BETHESDA OWNS PREY. Human Head fails to complete the project, you take what they've got so far and dump it in some other studio's lap to finish.
The reason you break contract with Human Head is you feel like you're throwing good money after bad; if I pay you, you still won't finish this project, so I'll stop paying you and pay someone else to finish it instead.
Pete Hines "quality" story would ring true if:
1) Bethesda/Zenimax didn't try to acquire the company at the same time it was denying it payment.
2) Bethesda/Zenimax didn't have a recorded history of acquiring companies that way.
With those two elements, that behavior from the company becomes terribly suspicious at best.
Every game Bethesda's published in since New Vegas has missed its release window. Dishonored took four years, Dishonored 2 slipped from Spring 2016 to November, according to the leaked pitch documents Prey was pushed back from Q3 to 2017. Evil Within delayed four months. Wolfenstein: The New Order delayed from the XBONE and PS4 launch to mid-2014. Doom was restarted countless times under their 7 year watch. P2 wasn't an expensive game. HH were a team of 55 in the mid-west. The
15 million marketing budget exceeded the costs of the game. Since they restarted with Arkane, Bethesda had to grow a studio of 24 to 80ish, licence technology and restart the marketing cycle. Pete Hines is a liar because they didn't scrap the game. They took it to Obsidian, and in
June 2012, offered "What we said was it was not coming out this year and we're still trying to sort some things out with Human Head," Hines told Eurogamer. "That really hasn't changed. I don't have an update for you on that, other than it's not coming out this year."
Bioware's Jason Richardson, gameplay programmer of P2:
Things have been quiet for a long time regarding Prey 2. Are you able to shed any light on this and the reasons for its delay?[/url]
That is a very complicated subject and one that makes me very sad. I enjoyed working on that project, possibly more than any other. IGN ran an article on Prey 2 last year, in June I think, that explains what happened better than I could here.

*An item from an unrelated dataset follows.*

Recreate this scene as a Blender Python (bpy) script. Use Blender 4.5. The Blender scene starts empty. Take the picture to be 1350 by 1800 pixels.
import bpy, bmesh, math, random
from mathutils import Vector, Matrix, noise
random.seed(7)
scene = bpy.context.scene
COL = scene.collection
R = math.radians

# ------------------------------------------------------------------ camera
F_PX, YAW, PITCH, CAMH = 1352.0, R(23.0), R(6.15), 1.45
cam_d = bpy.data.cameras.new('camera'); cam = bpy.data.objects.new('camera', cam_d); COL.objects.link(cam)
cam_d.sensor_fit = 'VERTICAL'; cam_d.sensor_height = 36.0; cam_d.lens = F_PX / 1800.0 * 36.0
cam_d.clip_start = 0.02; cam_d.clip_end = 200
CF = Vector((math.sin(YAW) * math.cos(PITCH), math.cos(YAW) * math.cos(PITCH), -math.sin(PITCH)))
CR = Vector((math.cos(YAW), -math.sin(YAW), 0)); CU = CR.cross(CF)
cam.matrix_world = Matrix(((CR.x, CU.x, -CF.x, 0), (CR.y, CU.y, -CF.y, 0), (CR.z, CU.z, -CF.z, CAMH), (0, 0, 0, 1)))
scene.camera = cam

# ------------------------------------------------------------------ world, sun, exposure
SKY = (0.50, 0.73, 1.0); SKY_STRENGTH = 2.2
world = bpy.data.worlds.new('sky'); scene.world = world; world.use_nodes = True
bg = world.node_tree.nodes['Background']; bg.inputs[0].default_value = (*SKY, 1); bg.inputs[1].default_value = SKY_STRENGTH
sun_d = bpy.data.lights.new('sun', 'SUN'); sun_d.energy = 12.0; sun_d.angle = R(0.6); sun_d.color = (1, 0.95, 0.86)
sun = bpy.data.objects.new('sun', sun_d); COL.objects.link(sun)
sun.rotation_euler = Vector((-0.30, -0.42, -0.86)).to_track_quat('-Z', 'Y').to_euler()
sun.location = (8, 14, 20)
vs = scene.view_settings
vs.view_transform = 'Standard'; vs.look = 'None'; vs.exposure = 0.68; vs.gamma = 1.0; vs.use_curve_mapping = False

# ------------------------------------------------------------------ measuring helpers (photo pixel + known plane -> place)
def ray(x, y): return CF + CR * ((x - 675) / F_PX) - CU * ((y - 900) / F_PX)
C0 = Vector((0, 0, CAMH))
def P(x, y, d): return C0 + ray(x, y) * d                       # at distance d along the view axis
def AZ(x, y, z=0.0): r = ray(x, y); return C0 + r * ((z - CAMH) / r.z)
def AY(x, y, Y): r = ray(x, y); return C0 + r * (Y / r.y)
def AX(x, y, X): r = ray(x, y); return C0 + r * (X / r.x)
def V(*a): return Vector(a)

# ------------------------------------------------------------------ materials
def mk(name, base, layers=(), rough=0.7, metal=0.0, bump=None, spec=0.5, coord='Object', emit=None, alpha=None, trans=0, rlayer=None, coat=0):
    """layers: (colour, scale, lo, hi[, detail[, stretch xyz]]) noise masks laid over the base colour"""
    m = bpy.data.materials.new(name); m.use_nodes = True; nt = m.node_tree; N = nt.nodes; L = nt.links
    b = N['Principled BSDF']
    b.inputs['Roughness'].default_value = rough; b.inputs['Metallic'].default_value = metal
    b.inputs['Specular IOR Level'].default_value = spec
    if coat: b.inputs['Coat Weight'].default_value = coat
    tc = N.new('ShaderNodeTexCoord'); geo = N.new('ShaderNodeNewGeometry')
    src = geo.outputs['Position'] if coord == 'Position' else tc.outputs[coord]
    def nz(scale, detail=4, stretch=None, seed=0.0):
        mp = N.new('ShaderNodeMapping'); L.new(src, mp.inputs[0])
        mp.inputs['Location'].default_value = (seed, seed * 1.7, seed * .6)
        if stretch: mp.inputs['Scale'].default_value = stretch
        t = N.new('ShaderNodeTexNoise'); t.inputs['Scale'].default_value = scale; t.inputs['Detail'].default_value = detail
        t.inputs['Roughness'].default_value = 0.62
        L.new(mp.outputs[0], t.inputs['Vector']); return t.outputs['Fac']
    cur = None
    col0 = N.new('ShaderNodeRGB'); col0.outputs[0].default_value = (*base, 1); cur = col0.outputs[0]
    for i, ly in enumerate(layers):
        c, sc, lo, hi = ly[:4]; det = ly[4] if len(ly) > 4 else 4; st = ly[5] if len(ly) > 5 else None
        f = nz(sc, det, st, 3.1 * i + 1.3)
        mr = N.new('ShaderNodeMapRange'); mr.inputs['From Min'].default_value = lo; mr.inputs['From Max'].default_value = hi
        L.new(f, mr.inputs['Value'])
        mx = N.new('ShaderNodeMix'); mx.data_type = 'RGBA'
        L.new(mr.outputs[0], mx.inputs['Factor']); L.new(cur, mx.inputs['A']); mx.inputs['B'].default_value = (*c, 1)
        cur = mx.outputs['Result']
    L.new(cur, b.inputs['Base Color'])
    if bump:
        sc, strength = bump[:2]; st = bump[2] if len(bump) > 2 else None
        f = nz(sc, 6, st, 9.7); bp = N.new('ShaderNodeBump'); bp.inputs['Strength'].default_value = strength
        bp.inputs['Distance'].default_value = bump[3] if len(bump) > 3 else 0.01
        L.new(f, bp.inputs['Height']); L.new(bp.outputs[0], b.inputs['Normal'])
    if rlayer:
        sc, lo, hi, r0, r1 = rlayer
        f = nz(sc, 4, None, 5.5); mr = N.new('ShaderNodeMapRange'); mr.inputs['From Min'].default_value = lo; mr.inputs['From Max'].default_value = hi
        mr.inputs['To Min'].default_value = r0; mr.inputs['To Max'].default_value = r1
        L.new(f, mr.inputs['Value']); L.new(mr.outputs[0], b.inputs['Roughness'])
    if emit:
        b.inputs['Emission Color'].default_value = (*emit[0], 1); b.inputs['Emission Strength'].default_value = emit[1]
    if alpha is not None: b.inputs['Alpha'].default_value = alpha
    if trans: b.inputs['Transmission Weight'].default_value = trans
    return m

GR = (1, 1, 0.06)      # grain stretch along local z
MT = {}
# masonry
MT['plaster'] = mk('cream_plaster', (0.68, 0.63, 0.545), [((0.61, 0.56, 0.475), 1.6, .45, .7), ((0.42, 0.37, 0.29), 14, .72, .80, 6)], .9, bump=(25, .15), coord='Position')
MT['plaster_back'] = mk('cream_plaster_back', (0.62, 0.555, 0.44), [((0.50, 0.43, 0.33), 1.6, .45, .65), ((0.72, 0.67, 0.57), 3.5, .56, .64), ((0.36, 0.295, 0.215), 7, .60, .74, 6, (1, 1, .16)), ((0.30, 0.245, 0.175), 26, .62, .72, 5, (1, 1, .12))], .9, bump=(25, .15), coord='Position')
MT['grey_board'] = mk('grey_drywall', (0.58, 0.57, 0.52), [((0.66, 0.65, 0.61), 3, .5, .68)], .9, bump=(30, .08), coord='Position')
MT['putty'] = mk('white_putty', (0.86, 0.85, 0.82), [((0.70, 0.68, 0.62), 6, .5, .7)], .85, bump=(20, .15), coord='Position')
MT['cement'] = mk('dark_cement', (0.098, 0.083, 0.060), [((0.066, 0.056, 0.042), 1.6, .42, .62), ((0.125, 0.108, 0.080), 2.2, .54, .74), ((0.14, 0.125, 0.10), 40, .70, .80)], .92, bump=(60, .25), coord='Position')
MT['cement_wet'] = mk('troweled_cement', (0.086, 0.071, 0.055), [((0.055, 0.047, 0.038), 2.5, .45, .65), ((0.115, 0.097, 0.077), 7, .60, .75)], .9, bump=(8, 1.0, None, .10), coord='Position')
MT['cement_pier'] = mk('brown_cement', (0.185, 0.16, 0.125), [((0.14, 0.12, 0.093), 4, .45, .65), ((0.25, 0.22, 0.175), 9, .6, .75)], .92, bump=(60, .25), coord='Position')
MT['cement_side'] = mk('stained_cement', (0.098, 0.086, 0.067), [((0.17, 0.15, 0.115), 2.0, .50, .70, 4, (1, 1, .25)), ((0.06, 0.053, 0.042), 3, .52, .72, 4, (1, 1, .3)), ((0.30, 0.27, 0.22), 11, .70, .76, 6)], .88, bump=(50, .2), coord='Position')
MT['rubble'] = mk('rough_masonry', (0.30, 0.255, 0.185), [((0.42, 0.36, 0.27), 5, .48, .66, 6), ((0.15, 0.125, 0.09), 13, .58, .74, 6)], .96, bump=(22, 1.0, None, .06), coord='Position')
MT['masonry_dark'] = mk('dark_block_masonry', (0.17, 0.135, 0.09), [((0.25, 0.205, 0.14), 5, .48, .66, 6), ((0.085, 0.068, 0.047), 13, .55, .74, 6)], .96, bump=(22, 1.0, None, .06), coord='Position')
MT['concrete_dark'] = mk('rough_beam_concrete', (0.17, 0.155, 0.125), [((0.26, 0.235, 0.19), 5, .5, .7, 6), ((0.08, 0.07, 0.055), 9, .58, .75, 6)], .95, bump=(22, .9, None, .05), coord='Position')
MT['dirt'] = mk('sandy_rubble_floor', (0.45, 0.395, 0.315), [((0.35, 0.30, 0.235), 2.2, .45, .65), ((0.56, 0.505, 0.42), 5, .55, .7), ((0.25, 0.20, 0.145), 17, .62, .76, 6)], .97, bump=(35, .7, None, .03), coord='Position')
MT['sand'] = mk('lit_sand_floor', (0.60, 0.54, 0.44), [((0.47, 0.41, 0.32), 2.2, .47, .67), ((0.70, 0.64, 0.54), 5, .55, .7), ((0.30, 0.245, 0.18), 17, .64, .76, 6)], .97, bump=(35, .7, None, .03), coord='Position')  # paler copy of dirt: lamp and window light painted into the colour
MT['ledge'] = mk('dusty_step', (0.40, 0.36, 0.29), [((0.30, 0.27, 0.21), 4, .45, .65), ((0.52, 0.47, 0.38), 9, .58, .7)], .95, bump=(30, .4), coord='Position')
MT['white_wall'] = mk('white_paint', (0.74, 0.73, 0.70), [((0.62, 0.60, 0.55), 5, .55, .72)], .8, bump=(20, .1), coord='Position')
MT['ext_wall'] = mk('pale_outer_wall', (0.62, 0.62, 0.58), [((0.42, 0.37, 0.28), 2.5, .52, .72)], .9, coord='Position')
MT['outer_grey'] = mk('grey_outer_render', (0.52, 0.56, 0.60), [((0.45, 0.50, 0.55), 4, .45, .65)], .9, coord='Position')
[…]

Prey 2's narrative director (currently narrative director for Volition)
Prey 2 was a full game. And a crazy fun one. The team was small but you wouldn't have known it. What happened to Prey 2, from where I sat, was political. And petty. And potentially litigable. Human Head had a great game. I was heartbroken when Prey 2 went into limbo. Human Head deserved to have that game released. Frankly, they needed it
Develop:We stopped working on Prey 2 near the end of 2011, and had been working on it for close to two years, he says. It was very close to an alpha state, with all major content pieces represented.

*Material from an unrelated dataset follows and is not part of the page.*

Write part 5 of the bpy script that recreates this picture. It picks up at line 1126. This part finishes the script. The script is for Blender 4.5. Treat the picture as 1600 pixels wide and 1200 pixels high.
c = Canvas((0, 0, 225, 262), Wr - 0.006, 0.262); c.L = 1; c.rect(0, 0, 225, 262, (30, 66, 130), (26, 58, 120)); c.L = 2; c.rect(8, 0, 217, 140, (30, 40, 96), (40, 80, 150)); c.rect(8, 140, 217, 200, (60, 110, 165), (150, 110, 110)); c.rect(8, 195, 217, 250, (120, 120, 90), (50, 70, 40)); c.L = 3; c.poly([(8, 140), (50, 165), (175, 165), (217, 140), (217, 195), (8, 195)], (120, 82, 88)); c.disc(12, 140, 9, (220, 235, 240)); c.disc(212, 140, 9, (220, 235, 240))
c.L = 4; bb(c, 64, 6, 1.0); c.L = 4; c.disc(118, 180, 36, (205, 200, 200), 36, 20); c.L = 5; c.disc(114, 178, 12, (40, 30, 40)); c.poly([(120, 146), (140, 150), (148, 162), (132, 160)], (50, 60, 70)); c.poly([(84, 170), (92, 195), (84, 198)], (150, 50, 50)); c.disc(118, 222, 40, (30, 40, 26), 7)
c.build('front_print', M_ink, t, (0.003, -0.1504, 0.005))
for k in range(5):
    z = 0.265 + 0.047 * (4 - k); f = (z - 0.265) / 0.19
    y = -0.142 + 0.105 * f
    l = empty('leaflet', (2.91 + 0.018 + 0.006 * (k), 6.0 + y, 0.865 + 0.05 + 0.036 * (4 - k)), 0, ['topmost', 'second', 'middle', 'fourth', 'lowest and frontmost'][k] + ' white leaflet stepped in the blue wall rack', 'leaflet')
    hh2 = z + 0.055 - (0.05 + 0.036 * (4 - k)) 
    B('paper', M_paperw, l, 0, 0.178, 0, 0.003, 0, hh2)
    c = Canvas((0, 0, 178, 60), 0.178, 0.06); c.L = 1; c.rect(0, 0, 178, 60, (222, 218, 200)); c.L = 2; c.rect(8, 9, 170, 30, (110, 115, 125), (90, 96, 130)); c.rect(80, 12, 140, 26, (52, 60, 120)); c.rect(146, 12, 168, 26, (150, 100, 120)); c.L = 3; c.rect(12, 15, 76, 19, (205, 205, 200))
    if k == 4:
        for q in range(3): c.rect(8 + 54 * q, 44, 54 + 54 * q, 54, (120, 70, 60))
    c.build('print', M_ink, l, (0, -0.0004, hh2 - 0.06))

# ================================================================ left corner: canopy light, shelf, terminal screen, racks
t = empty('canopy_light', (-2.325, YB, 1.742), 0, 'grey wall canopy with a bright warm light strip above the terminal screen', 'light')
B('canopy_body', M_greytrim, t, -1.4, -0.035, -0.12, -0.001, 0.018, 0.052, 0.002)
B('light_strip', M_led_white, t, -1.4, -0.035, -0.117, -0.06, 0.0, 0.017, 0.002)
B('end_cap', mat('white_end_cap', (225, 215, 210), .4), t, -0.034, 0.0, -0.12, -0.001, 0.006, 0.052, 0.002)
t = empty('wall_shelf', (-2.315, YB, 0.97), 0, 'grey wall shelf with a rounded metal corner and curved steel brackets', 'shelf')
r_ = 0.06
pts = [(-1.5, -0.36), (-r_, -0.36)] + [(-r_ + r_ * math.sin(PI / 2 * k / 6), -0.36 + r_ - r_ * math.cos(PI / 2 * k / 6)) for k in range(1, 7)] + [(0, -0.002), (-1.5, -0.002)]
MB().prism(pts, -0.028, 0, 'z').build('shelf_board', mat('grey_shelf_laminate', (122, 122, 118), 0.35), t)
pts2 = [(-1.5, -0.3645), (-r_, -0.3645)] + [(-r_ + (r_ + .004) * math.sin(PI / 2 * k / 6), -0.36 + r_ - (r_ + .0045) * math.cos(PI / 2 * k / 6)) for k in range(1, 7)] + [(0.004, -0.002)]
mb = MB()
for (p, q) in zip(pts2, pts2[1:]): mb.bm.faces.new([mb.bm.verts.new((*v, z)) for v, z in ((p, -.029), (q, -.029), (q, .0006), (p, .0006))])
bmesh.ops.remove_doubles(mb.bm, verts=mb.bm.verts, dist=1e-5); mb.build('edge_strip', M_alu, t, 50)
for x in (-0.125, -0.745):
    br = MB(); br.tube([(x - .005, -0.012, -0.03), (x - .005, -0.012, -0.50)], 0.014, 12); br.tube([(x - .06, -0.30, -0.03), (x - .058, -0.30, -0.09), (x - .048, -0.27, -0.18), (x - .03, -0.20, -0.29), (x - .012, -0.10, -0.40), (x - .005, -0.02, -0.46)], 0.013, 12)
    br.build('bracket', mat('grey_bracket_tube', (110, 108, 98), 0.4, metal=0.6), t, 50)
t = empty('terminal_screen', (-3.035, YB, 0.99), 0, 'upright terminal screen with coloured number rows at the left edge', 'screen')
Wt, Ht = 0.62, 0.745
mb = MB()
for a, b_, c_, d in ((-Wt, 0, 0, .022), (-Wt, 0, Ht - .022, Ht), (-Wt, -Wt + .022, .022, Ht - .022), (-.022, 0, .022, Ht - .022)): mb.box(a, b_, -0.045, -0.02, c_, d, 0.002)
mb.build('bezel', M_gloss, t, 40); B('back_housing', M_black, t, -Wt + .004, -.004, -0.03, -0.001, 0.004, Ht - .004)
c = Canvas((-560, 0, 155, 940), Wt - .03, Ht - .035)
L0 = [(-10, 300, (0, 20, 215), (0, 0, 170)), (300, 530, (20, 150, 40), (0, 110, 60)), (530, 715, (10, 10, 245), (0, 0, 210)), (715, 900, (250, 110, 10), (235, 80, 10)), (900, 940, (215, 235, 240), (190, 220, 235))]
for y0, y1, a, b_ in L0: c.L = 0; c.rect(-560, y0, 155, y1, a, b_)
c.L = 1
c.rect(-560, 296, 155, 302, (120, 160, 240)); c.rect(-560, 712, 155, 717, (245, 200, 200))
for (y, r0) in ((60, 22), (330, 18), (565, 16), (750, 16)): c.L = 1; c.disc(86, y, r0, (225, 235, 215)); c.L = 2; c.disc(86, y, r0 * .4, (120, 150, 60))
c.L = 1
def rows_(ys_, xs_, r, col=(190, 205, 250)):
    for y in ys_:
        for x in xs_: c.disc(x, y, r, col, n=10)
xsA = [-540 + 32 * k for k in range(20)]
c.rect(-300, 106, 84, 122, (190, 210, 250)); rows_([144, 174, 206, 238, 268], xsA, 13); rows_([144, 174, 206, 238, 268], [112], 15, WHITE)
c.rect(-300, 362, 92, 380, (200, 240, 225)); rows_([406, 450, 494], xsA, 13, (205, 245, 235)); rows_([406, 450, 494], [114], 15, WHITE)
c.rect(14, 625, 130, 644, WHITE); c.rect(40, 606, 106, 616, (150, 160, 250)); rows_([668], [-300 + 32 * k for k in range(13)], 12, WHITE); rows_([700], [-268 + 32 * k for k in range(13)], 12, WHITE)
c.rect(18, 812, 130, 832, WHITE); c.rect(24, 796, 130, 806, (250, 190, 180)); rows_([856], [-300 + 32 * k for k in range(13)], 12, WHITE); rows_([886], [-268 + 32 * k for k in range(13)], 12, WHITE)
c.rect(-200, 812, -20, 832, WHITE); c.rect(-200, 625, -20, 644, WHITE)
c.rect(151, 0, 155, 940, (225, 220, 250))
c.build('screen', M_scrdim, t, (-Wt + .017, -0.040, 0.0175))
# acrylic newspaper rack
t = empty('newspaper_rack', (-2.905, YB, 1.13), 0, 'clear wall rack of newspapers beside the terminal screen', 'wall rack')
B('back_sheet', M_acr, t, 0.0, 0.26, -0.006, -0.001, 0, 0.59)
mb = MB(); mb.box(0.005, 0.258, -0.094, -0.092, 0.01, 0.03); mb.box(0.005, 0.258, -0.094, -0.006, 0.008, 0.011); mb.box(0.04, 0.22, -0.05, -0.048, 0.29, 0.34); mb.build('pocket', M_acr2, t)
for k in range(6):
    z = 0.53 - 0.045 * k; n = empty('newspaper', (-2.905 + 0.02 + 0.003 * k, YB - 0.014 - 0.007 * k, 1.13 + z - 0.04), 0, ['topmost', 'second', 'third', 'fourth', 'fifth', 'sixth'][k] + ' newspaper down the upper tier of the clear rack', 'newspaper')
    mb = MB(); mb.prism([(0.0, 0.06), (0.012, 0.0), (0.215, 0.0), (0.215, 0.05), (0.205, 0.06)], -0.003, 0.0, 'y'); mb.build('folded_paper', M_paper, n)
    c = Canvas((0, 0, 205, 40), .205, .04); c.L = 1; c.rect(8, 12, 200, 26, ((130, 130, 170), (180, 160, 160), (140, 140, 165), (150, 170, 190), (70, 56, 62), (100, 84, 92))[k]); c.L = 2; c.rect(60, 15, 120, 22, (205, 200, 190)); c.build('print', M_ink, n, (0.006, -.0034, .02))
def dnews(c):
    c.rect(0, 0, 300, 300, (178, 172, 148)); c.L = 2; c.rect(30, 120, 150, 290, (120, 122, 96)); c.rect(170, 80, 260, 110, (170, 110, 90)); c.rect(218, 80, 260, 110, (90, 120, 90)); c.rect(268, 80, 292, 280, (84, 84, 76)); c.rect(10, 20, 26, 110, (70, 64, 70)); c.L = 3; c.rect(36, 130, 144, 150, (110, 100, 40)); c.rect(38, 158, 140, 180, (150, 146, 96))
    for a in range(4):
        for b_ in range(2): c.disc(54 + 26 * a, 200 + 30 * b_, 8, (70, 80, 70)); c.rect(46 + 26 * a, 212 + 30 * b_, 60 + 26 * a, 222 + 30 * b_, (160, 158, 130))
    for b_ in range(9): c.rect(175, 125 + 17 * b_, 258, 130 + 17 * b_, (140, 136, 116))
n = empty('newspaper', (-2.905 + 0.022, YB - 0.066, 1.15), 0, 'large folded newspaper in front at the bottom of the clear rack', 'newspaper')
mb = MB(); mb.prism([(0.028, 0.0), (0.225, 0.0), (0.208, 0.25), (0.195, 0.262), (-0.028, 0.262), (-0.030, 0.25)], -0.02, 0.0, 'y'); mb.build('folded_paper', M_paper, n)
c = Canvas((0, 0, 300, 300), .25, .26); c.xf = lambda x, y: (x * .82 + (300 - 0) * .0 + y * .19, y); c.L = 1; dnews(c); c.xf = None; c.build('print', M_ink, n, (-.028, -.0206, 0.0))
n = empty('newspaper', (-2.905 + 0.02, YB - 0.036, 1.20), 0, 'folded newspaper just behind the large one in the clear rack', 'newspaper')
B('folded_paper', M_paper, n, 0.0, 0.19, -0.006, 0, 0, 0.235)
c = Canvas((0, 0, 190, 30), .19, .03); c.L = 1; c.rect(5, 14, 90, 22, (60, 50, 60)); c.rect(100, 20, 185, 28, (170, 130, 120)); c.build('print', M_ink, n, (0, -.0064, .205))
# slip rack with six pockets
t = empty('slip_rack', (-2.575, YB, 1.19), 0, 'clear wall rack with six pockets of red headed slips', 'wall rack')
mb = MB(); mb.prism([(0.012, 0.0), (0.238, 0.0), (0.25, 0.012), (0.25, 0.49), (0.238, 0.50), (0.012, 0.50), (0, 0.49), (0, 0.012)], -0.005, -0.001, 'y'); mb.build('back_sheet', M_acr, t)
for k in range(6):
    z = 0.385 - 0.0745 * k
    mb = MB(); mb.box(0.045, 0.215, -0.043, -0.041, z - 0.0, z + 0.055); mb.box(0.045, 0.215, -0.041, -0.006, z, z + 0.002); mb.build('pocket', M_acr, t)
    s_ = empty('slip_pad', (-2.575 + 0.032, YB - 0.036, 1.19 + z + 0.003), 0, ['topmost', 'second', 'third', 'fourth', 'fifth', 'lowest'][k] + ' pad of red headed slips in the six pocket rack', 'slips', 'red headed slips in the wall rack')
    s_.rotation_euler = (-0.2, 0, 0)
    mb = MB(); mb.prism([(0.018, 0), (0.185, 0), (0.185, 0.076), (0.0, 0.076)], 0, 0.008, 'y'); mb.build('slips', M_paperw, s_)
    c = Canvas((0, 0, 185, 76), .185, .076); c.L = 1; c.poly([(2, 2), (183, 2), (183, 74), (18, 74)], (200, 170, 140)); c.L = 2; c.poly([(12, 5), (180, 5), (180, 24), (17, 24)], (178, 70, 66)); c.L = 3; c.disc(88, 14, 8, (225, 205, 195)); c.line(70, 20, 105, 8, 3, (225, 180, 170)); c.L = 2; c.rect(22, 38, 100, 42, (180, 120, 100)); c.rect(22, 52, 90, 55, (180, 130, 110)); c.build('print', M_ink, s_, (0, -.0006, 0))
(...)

We were at that point in a game where you can step back and see the whole picture and shift from developer to editor and decide which elements to cut and which elements to emphasis and polish."
Prey 2 would have been counted among the best looking games of the previous console generation.
Norm Nazaroff, project lead on Human Heads latest title Minimum, adds: "We had a great deal of content created, some of which was shown publicly but a lot of which was not.
Our tech had progressed significantly past the live demo we ran at E3, Gamescom and PAX and was even more impressive. Its my personal opinion that we would have been counted among the best looking games of the previous console generation.
Bethesda stated their reasons when they finally cancelled the game in October 2014, and needless to say we have our own perspective on the matter that differs from the reasons they stated, he says.
As we said in response in October, we feel that the quality of the game was well represented by the materials we displayed in numerous public demonstrations on behalf of Bethesda and we are disappointed that fans wont be able to see our vision come to life. We remain proud of the work that we did."